[Written exercise]
Give back the lines exactly, from the first one to the line with "prh = [Ball(hc", both ends included.

[Data segment]

↓↓↓

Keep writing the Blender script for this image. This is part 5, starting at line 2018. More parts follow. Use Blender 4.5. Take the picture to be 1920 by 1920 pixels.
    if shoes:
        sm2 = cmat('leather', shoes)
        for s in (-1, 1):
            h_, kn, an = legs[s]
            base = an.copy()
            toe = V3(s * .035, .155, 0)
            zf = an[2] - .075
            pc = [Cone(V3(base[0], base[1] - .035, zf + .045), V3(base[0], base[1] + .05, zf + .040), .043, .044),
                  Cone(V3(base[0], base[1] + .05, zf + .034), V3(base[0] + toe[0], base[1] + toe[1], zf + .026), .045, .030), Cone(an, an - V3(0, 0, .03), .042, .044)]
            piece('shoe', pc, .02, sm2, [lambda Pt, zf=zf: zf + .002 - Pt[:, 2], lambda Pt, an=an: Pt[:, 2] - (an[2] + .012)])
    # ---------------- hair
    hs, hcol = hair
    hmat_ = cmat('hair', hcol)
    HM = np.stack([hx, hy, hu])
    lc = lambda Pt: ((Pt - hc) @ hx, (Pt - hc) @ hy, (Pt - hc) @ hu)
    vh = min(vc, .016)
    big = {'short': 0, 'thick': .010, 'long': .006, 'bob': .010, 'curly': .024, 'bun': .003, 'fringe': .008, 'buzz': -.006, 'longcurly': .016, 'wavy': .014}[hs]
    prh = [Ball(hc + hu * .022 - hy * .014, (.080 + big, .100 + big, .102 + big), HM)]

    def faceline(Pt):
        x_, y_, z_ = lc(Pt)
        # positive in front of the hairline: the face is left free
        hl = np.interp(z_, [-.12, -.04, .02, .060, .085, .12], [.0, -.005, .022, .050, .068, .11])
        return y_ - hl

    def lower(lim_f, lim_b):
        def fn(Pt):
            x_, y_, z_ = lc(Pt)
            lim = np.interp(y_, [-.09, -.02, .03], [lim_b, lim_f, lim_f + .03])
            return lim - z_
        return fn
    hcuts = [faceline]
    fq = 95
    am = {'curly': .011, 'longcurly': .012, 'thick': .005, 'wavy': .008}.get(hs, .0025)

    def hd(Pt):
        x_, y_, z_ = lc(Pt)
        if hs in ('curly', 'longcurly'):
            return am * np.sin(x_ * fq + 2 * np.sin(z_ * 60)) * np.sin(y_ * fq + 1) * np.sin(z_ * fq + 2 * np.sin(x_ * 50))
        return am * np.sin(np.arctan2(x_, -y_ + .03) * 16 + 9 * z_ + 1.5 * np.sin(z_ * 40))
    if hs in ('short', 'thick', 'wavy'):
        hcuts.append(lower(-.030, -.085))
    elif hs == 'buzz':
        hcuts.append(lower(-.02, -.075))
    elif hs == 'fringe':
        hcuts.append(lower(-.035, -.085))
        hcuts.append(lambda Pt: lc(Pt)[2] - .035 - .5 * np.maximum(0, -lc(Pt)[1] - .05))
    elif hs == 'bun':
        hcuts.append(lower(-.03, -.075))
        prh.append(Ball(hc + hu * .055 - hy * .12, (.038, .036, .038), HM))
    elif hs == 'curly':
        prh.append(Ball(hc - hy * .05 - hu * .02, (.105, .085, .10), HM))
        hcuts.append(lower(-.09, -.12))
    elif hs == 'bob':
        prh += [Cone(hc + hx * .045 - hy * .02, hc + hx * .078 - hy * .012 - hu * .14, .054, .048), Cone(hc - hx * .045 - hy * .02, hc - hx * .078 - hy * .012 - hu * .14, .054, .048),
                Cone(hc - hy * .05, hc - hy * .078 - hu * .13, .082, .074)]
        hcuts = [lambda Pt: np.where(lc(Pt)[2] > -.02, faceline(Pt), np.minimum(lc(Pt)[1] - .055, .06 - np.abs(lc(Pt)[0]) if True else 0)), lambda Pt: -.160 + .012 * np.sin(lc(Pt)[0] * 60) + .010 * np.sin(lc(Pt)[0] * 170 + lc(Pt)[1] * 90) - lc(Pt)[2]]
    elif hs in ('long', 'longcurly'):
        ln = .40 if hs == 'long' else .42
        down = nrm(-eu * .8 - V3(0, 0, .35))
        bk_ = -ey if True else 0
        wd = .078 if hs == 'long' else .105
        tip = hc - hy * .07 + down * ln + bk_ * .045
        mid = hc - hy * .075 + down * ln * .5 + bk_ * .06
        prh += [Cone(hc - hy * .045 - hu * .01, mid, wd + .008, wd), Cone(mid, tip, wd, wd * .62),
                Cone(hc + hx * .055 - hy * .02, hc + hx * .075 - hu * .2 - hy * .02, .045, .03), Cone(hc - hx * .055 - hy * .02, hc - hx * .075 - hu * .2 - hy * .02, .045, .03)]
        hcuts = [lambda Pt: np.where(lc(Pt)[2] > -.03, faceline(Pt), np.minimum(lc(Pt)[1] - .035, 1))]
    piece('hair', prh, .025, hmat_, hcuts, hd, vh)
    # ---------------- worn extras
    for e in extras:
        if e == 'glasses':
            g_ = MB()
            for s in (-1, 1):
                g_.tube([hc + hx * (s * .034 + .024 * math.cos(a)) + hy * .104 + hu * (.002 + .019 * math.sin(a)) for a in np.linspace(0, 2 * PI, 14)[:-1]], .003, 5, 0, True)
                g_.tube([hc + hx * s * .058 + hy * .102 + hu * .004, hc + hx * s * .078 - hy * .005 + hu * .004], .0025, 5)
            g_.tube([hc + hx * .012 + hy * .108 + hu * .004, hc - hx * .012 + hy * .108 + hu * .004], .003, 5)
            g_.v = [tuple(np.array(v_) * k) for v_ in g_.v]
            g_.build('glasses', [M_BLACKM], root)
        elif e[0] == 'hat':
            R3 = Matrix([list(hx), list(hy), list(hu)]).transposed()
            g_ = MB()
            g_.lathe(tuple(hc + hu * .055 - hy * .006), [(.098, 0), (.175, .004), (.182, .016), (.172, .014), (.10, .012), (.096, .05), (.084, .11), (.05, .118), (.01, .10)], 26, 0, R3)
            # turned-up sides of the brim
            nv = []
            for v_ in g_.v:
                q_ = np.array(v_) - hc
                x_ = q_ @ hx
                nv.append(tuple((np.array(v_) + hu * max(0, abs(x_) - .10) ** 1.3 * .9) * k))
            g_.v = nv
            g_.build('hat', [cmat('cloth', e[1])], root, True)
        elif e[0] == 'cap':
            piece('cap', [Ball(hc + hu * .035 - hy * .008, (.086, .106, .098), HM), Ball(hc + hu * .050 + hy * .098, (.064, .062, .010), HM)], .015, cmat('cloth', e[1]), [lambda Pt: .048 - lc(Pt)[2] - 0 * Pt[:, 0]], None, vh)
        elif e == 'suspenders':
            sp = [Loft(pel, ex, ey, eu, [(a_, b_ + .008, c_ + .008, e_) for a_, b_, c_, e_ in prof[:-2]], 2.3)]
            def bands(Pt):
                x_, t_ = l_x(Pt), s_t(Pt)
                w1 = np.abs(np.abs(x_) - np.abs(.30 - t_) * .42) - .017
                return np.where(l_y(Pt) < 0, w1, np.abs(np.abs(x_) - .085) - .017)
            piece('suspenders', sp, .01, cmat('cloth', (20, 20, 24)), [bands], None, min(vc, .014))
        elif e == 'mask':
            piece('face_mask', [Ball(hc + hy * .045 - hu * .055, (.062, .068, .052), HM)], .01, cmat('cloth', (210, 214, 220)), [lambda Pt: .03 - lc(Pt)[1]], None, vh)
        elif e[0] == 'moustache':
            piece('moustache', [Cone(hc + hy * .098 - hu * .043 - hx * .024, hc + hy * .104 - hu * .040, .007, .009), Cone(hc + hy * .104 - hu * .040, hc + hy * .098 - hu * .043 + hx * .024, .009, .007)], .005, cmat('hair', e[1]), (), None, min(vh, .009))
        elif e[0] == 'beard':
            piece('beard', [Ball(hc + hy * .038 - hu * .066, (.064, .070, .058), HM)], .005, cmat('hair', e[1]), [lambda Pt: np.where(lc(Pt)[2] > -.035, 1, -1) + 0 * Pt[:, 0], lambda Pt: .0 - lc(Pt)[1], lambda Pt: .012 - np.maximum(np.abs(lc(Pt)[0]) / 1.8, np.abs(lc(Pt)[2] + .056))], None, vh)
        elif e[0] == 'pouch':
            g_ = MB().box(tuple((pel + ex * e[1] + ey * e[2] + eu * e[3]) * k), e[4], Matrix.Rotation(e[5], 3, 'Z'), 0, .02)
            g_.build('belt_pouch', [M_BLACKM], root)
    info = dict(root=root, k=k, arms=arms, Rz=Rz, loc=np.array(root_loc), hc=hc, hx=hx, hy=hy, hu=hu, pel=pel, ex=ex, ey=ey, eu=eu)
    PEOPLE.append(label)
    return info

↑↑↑

[The answer]
Keep writing the Blender script for this image. This is part 5, starting at line 2018. More parts follow. Use Blender 4.5. Take the picture to be 1920 by 1920 pixels.
    if shoes:
        sm2 = cmat('leather', shoes)
        for s in (-1, 1):
            h_, kn, an = legs[s]
            base = an.copy()
            toe = V3(s * .035, .155, 0)
            zf = an[2] - .075
            pc = [Cone(V3(base[0], base[1] - .035, zf + .045), V3(base[0], base[1] + .05, zf + .040), .043, .044),
                  Cone(V3(base[0], base[1] + .05, zf + .034), V3(base[0] + toe[0], base[1] + toe[1], zf + .026), .045, .030), Cone(an, an - V3(0, 0, .03), .042, .044)]
            piece('shoe', pc, .02, sm2, [lambda Pt, zf=zf: zf + .002 - Pt[:, 2], lambda Pt, an=an: Pt[:, 2] - (an[2] + .012)])
    # ---------------- hair
    hs, hcol = hair
    hmat_ = cmat('hair', hcol)
    HM = np.stack([hx, hy, hu])
    lc = lambda Pt: ((Pt - hc) @ hx, (Pt - hc) @ hy, (Pt - hc) @ hu)
    vh = min(vc, .016)
    big = {'short': 0, 'thick': .010, 'long': .006, 'bob': .010, 'curly': .024, 'bun': .003, 'fringe': .008, 'buzz': -.006, 'longcurly': .016, 'wavy': .014}[hs]
    prh = [Ball(hc + hu * .022 - hy * .014, (.080 + big, .100 + big, .102 + big), HM)]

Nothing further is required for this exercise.